* [Stored data]:
━━━━
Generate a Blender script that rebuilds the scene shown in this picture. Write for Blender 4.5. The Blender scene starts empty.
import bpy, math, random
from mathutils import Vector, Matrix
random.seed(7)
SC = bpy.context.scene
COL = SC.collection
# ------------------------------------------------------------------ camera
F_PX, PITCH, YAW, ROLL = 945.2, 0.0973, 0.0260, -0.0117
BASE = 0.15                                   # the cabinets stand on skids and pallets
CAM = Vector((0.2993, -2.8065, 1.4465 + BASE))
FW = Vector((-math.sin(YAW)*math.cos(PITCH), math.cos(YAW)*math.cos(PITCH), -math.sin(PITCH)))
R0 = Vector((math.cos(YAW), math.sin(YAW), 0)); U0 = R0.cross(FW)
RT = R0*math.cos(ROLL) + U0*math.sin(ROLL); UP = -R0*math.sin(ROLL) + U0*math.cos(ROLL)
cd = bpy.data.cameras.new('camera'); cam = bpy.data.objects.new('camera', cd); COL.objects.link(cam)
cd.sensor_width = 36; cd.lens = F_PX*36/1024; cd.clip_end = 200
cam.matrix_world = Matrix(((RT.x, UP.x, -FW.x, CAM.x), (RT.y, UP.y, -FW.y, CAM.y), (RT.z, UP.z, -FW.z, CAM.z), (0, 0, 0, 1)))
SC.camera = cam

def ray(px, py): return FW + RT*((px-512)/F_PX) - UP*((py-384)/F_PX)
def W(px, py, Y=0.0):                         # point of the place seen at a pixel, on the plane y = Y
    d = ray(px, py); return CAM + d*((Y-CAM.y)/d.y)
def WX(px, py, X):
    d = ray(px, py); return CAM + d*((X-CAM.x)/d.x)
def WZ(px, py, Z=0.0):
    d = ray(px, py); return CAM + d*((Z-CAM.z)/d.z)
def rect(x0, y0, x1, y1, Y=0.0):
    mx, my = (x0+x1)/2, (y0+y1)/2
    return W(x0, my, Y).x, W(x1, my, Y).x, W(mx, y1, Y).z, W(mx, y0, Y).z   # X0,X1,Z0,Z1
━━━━
* [Exercise instructions]: Reproduce the data in full, exactly as presented.

* [Result of this task]:
Generate a Blender script that rebuilds the scene shown in this picture. Write for Blender 4.5. The Blender scene starts empty.
import bpy, math, random
from mathutils import Vector, Matrix
random.seed(7)
SC = bpy.context.scene
COL = SC.collection
# ------------------------------------------------------------------ camera
F_PX, PITCH, YAW, ROLL = 945.2, 0.0973, 0.0260, -0.0117
BASE = 0.15                                   # the cabinets stand on skids and pallets
CAM = Vector((0.2993, -2.8065, 1.4465 + BASE))
FW = Vector((-math.sin(YAW)*math.cos(PITCH), math.cos(YAW)*math.cos(PITCH), -math.sin(PITCH)))
R0 = Vector((math.cos(YAW), math.sin(YAW), 0)); U0 = R0.cross(FW)
RT = R0*math.cos(ROLL) + U0*math.sin(ROLL); UP = -R0*math.sin(ROLL) + U0*math.cos(ROLL)
cd = bpy.data.cameras.new('camera'); cam = bpy.data.objects.new('camera', cd); COL.objects.link(cam)
cd.sensor_width = 36; cd.lens = F_PX*36/1024; cd.clip_end = 200
cam.matrix_world = Matrix(((RT.x, UP.x, -FW.x, CAM.x), (RT.y, UP.y, -FW.y, CAM.y), (RT.z, UP.z, -FW.z, CAM.z), (0, 0, 0, 1)))
SC.camera = cam

def ray(px, py): return FW + RT*((px-512)/F_PX) - UP*((py-384)/F_PX)
def W(px, py, Y=0.0):                         # point of the place seen at a pixel, on the plane y = Y
    d = ray(px, py); return CAM + d*((Y-CAM.y)/d.y)
def WX(px, py, X):
    d = ray(px, py); return CAM + d*((X-CAM.x)/d.x)
def WZ(px, py, Z=0.0):
    d = ray(px, py); return CAM + d*((Z-CAM.z)/d.z)
def rect(x0, y0, x1, y1, Y=0.0):
    mx, my = (x0+x1)/2, (y0+y1)/2
    return W(x0, my, Y).x, W(x1, my, Y).x, W(mx, y1, Y).z, W(mx, y0, Y).z   # X0,X1,Z0,Z1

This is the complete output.